Ed è in difesa del Regolamento, e della Costituzione, che il due volte segretario del partito Radicale Roberto Cicciomessere salta alla Tamberi sul banco della Presidenza, Regolamento alla mano, per chiederne il rispetto. Manca il banco e finisce lungo sul pavimento, dove alcuni deputati del Pci accorrono per riempirlo di calci. Il pestaggio viene bloccato dai commessi, mentre il deputato Tessari si lancia a sua volta contro un questore del Pci accendendo un altro focolaio.

Si capisce presto che l’uso strumentale dello scandalo alla Camera può essere una produttiva strategia comunicativa. Ricordiamo tutti il Pannella imbavagliato, i cartelli come in piazza. Fino ai capolavori del genere. Il 16 marzo 1993, in aula a Montecitorio venne sventolato un cappio. L’autore del gesto è Luca Leoni Orsenigo, deputato della Lega Nord (che finisce citato anche nella serie tv “1993”), che poi viene inseguito da una pattuglia di deputati di maggioranza.

Il 21 settembre 1994, per il decreto salva-Rai, il relatore Mauro Paissan viene assalito da un gruppo di deputati di An. Francesco Voccoli, Prc, viene colpito da un pugno mentre fa scudo a Paissan. E come dimenticare il missino Teodoro Buontempo che scappa urlando “ladri-ladri” con un megafono, inseguito dai commessi. O la semi-rissa del 23 luglio 2004 tra Davide Caparini della Lega, e un cordone di commessi in trincea per difendere Roberto Giachetti della Margherita. Deputati in infermeria, fra cui Renzo Lusetti.

Più gustosa, e famosa, la scena imbastita il 24 gennaio 2008, giorno della caduta del governo Prodi, dall’allora senatore di An Domenico Gramazio. Le telecamere lo riprendono mentre, in compagnia del collega Nino Strano, strafoga con le mani etti di mortadella e stappa lo spumante. Il Presidente Franco Marini lo richiama all’etichetta: “Colleghi, non siamo in un’osteria”.

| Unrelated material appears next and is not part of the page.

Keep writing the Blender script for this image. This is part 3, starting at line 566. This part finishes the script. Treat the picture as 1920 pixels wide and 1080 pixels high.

Altra rissa il 7 luglio 2010, alla Camera: protagonisti Franco Barbato (Idv) e alcuni deputati del Pdl. Barbato va kappaò colpito da un pugno, sviene. Il referto del Gemelli parla di quindici giorni di prognosi per “un trauma contusivo della regione zigomatica e all’occhio destro, con cefalea post-traumatica”. Vengono puniti per l’aggressione Claudio Nola, Giovanni Dima e Fabio Rampelli.

Le cronache dei “giorni nostri” sono più rarefatte. Il 23 aprile 2013 va in scena Maurizio Gasparri. Subito dopo la rielezione di Giorgio Napolitano Presidente della Repubblica, fa il dito medio alla folla che acclama Rodotà. Il 15 giugno 2017 invece, si dibatte di Ius soli. Valeria Fedeli finisce in infermeria, spintonata nell’irruzione dei senatori leghisti sui banchi del governo. Gian Marco Centinaio, capogruppo leghista alza le mani (nell’altro senso), dice che Fedeli non è stata colpita. Donno e Iezzi sono solo un aggiornamento della stessa storia.